One of the occupational hazards of working at Microsoft was attending offsites. These were 2-3 day affairs, typically cloistered watching endless sessions of Powerpoint in a out-of-the-way Washington resort with a bunch of execs. At one such shindig I was attending a few years ago, one of the attractions was a talk from a couple of external speakers, both of them local VCs. The talk was covering certain things Microsoft could be doing better in particular areas (being deliberately obtuse here to honor confidentiality and besides, the details aren’t pertinent here).
This VC threw up a slide at the end of his slide to summarize most of his talk. It had the following sentence in bold which made the room break into applause.
Don’t be so f-king strategic
All large companies (and I do mean all - this is not a post about Microsoft) tend to be in love with finding the right ‘strategy’ in place before doing anything. There are reams and reams of text written on what exactly strategy is and how to go about having a good one. Some of them are actually quite good (for example, Porter’s work on the five forces). You could often get rapped on the knuckles (or worse) for being ‘off-strategy’.
Don’t get me wrong. Good strategy combined with good execution is a joy to watch (case in point - Apple over the last decade). The last thing you would want is people off doing their own thing and being all ‘off-strategy’ and rebellious.
But here’s the problem.
You’re not Steve Jobs and your organization is not Apple. And your well-thought out strategy is probably terrible.
If there’s one thing I’ve learnt in the corporate world, it is that a staggering amount of ‘strategic analysis’ is nonsense and guesswork. There’s nothing wrong in admitting that. Figuring out the market, what the future looks like, what users want or heck, even what your own company can do is hard. Bloody hard. Eric Reis says that all startups are experiments and the same can be said for any company in a fast changing industry too.
Most times, you don’t even know what the right thing to do is until you have actually gone out and tried a bunch. Experimenting might be hard if you’re launching spacecraft (and even that doesn’t stop Elon Musk or Jeff Bezos). But if you’re in the software world, there is no excuse for not building a bunch. For not trying a bunch.
Building stuff and getting people to use it will always lead to better results than sitting in a bunch of meetings with over-paid consultants and trying to extrapolate from various signals and trends on what people might want and what you should be doing. Even if you had the right strategy in place at one point in time, that isn’t good enough. The world changes so quickly that you might need to do a 180-degree turn in a matter of months to react to changing user behavior or market trends. Top-down strategic planning doesn’t deal well with this.

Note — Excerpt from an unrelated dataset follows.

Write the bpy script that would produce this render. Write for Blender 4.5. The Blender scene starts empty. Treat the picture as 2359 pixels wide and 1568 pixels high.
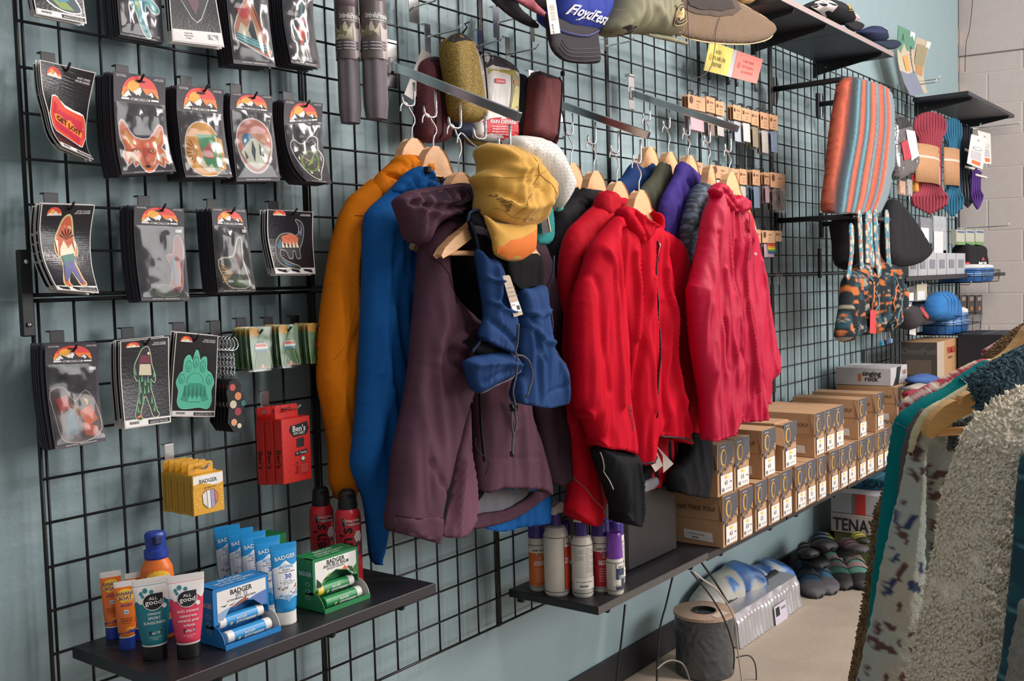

What you need are many experiments in parallel. Not all of them need the same amount of resources and not all needs to be released to the public. But you absolutely do need people working on crazy, random things. It doesn’t matter whether you call it 20% time, whether you call it a research department or it is just what all your employees do on weekends. But it needs to happen in some form.
This only works if your corporate structure is built with the flexibility to do random things. Especially things which are ‘off-strategy’.
If you’re a mining corporation in Minnesota, allowing an employee to experiment with adhesives might wind up with you revolutionizing the stationery industry (this happened).
If you’re the world’s largest software company in 2005 and your strategy is to sell phones to enterprises, going off-strategy to understand/build what normal consumers want, might save you years later (this didn’t happen).
So go out there. Try random things. Don’t be so f*king strategic.